(Stored data)
☆ ☆ ☆ ☆

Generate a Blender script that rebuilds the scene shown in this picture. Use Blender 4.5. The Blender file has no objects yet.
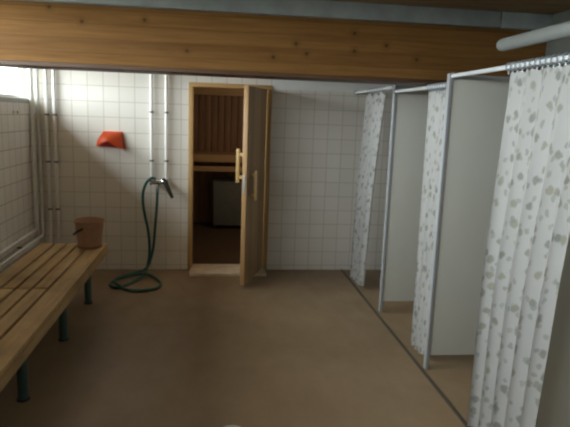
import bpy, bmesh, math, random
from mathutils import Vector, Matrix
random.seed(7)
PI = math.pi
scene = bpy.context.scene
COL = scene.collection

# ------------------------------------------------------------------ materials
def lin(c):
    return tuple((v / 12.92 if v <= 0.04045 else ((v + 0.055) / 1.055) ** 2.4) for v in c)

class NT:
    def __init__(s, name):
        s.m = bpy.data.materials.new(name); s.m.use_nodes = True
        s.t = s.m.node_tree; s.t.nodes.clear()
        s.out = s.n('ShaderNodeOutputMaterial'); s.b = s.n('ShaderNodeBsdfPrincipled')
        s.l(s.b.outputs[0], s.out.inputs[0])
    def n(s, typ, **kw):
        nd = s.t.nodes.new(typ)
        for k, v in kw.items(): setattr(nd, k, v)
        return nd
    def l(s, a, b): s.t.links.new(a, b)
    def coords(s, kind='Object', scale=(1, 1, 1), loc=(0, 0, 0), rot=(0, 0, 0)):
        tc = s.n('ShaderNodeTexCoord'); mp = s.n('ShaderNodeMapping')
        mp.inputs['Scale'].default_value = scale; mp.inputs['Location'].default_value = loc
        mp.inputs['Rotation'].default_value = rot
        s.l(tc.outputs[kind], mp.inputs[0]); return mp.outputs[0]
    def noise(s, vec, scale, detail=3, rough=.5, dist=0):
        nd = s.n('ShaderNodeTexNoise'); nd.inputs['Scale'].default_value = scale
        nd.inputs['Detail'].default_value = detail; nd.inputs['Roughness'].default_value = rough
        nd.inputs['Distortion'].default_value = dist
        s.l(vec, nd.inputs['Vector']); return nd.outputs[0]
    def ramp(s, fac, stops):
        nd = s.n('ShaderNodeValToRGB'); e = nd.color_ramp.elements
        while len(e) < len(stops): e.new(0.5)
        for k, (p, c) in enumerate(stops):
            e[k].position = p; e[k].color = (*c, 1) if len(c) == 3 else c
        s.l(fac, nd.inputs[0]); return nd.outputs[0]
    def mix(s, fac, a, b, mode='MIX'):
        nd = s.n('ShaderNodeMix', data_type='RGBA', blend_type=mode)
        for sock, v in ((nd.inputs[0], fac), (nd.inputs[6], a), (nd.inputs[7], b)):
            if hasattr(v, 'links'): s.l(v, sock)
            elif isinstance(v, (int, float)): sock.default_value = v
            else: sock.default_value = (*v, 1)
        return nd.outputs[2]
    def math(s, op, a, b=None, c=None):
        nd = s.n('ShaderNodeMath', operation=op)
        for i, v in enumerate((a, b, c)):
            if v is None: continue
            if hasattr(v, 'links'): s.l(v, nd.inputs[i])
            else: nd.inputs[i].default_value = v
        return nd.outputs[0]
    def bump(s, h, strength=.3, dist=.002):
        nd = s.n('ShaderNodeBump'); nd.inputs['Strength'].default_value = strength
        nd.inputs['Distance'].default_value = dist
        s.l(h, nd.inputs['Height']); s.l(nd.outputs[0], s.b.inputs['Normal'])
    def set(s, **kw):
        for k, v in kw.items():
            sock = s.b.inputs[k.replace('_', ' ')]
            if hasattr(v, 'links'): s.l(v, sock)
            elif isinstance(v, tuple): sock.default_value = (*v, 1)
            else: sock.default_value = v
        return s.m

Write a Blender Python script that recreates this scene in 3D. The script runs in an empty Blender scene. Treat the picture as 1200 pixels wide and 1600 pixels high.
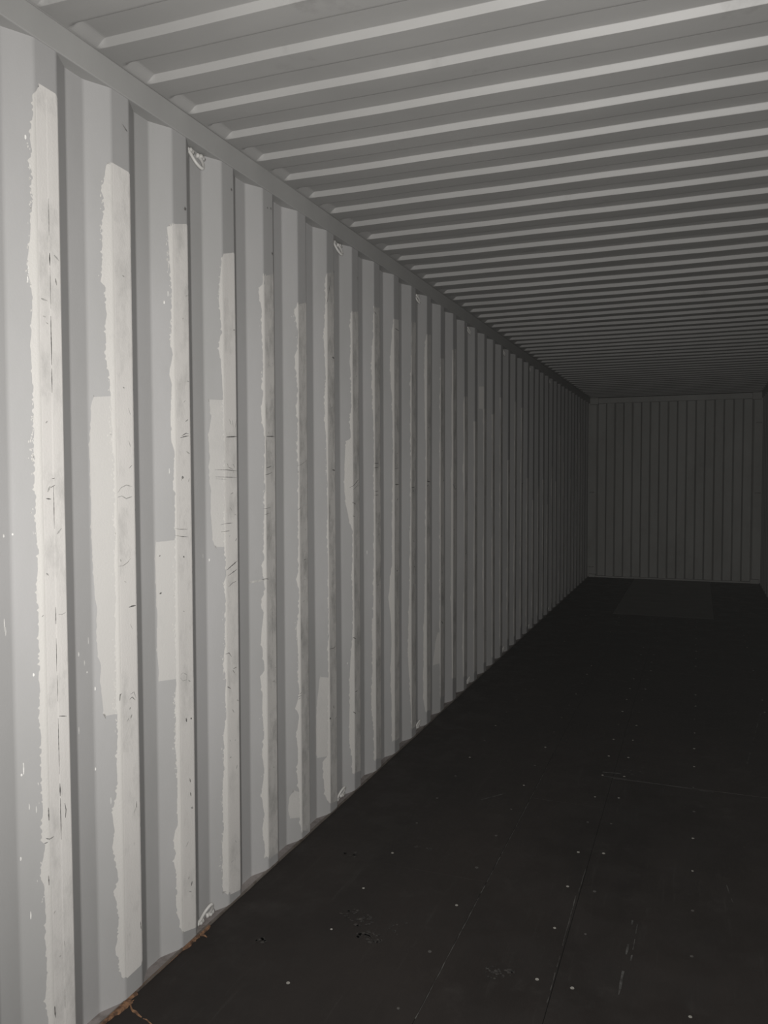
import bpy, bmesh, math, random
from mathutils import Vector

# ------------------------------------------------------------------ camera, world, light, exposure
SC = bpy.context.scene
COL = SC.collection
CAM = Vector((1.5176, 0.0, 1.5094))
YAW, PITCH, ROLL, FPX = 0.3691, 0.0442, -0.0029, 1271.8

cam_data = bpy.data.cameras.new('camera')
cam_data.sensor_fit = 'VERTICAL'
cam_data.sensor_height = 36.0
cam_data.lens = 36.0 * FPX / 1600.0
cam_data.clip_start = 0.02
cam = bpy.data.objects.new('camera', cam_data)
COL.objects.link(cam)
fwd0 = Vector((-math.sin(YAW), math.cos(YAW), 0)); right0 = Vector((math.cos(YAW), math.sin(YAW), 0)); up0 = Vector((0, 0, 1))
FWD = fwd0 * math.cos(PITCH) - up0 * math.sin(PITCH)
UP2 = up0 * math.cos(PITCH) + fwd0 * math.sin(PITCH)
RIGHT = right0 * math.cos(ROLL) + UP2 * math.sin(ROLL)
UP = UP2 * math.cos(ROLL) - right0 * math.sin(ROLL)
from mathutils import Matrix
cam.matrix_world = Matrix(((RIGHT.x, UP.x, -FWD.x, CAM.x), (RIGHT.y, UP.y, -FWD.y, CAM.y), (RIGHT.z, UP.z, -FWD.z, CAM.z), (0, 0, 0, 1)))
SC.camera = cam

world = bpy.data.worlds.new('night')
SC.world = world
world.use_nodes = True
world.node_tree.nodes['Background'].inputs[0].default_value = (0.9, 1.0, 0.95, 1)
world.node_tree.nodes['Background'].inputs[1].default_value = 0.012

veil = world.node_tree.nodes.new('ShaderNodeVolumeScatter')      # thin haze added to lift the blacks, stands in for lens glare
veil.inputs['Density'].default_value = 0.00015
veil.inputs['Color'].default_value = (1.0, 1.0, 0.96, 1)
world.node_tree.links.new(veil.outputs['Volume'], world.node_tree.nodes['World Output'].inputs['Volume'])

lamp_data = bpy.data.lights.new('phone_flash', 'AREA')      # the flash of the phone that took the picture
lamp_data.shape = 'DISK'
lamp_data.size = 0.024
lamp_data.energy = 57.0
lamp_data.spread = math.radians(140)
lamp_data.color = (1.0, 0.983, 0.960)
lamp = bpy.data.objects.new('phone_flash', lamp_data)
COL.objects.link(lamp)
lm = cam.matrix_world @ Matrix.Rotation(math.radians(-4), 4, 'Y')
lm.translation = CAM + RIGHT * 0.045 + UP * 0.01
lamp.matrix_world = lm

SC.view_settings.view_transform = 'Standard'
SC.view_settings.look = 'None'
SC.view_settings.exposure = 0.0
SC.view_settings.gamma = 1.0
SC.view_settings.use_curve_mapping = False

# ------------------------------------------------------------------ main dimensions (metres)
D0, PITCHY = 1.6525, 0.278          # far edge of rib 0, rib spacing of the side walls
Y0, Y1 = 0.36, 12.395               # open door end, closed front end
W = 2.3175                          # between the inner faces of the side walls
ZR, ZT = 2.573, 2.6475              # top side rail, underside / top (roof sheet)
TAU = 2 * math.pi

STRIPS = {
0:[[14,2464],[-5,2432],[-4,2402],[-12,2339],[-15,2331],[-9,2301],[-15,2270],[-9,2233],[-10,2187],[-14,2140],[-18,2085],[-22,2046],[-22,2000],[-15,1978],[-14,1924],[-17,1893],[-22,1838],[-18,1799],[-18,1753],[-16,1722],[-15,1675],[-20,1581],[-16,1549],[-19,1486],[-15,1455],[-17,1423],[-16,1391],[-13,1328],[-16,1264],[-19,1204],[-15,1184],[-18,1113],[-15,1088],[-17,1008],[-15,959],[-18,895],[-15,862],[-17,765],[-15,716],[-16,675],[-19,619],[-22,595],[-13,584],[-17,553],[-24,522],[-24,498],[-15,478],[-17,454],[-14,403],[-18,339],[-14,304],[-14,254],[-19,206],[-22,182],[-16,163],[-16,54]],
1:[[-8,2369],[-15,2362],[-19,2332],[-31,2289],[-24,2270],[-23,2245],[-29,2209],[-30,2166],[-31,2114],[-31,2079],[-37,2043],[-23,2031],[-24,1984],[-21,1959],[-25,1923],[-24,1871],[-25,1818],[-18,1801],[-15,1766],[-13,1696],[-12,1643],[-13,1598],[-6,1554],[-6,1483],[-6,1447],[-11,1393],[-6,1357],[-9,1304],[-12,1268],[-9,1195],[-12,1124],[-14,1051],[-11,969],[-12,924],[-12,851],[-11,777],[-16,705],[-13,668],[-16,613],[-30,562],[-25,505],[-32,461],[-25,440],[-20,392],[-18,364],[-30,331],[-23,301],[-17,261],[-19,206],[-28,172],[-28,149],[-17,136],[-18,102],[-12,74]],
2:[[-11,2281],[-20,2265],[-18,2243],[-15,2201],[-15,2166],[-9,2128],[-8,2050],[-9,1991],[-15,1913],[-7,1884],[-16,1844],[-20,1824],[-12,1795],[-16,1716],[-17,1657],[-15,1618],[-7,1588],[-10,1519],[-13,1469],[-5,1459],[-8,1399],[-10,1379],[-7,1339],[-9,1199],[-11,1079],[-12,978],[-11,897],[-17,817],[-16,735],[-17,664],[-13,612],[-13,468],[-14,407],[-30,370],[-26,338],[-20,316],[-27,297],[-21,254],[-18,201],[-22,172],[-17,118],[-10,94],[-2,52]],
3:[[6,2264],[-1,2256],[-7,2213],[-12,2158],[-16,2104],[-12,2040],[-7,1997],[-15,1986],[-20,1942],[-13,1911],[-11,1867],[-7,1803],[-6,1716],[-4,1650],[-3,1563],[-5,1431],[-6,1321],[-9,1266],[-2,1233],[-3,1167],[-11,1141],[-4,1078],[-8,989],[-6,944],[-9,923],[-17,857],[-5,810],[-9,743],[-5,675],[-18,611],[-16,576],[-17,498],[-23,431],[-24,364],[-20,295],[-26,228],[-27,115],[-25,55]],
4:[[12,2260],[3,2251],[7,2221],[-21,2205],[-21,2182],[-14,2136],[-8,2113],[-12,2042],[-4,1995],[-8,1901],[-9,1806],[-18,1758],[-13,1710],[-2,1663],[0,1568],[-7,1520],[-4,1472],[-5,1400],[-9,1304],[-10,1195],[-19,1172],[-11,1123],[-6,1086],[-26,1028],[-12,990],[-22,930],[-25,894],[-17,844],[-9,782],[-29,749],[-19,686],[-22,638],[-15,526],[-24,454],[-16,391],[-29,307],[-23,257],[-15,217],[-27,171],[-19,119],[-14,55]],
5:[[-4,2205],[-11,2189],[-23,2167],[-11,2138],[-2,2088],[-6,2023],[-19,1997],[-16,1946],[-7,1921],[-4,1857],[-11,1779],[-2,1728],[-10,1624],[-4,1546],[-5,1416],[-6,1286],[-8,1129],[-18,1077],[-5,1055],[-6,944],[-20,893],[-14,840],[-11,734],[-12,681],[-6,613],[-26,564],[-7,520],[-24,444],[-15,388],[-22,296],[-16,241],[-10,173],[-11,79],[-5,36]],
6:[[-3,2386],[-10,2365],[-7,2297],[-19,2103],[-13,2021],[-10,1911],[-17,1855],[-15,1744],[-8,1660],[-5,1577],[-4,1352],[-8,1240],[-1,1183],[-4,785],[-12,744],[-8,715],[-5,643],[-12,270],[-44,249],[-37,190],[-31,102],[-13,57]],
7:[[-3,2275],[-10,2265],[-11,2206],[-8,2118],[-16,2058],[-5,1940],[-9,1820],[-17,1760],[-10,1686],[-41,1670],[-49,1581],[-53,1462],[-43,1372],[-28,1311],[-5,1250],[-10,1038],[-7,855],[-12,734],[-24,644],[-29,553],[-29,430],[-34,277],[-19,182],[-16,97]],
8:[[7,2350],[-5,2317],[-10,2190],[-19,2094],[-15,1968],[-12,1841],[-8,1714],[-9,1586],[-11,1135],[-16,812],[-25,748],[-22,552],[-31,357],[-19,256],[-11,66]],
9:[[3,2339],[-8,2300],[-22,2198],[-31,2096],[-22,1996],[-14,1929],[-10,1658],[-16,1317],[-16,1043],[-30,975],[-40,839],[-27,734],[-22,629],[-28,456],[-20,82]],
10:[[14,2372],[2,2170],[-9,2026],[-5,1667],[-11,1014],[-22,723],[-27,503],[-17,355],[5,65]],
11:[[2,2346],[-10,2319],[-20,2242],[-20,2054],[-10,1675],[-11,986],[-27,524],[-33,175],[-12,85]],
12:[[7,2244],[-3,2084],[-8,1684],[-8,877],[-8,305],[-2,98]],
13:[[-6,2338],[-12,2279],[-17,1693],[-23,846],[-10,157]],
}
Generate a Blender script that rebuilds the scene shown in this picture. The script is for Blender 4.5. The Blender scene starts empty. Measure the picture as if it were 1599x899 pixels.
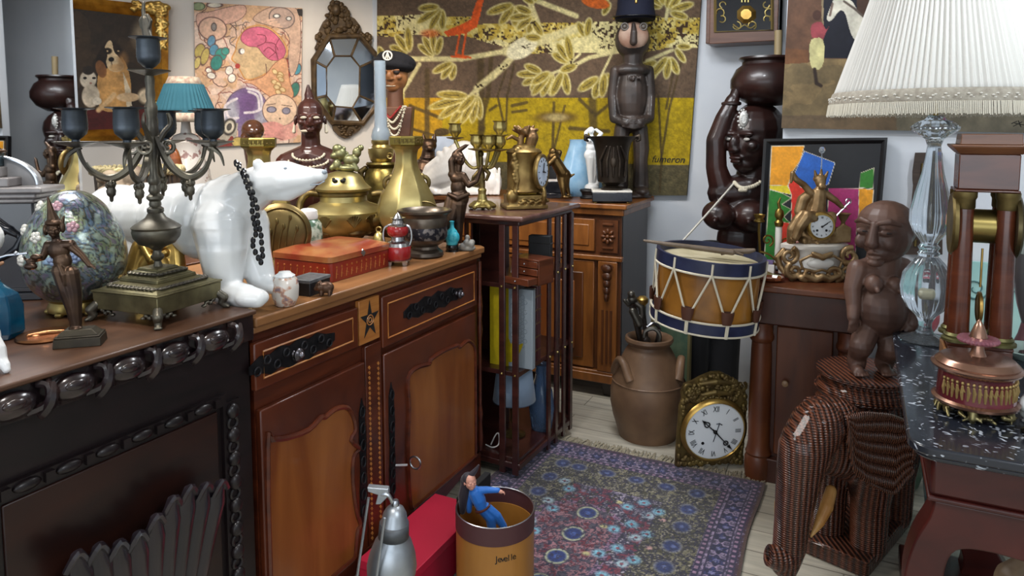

☆ ☆ ☆ ☆

TO BE DONE
Without the pictures, return the listing above from its first line through the line that has "return tuple((v /".

SOLUTION
Generate a Blender script that rebuilds the scene shown in this picture. Use Blender 4.5. The Blender file has no objects yet.
import bpy, bmesh, math, random
from mathutils import Vector, Matrix
random.seed(7)
PI = math.pi
scene = bpy.context.scene
COL = scene.collection

# ------------------------------------------------------------------ materials
def lin(c):
    return tuple((v / 12.92 if v <= 0.04045 else ((v + 0.055) / 1.055) ** 2.4) for v in c)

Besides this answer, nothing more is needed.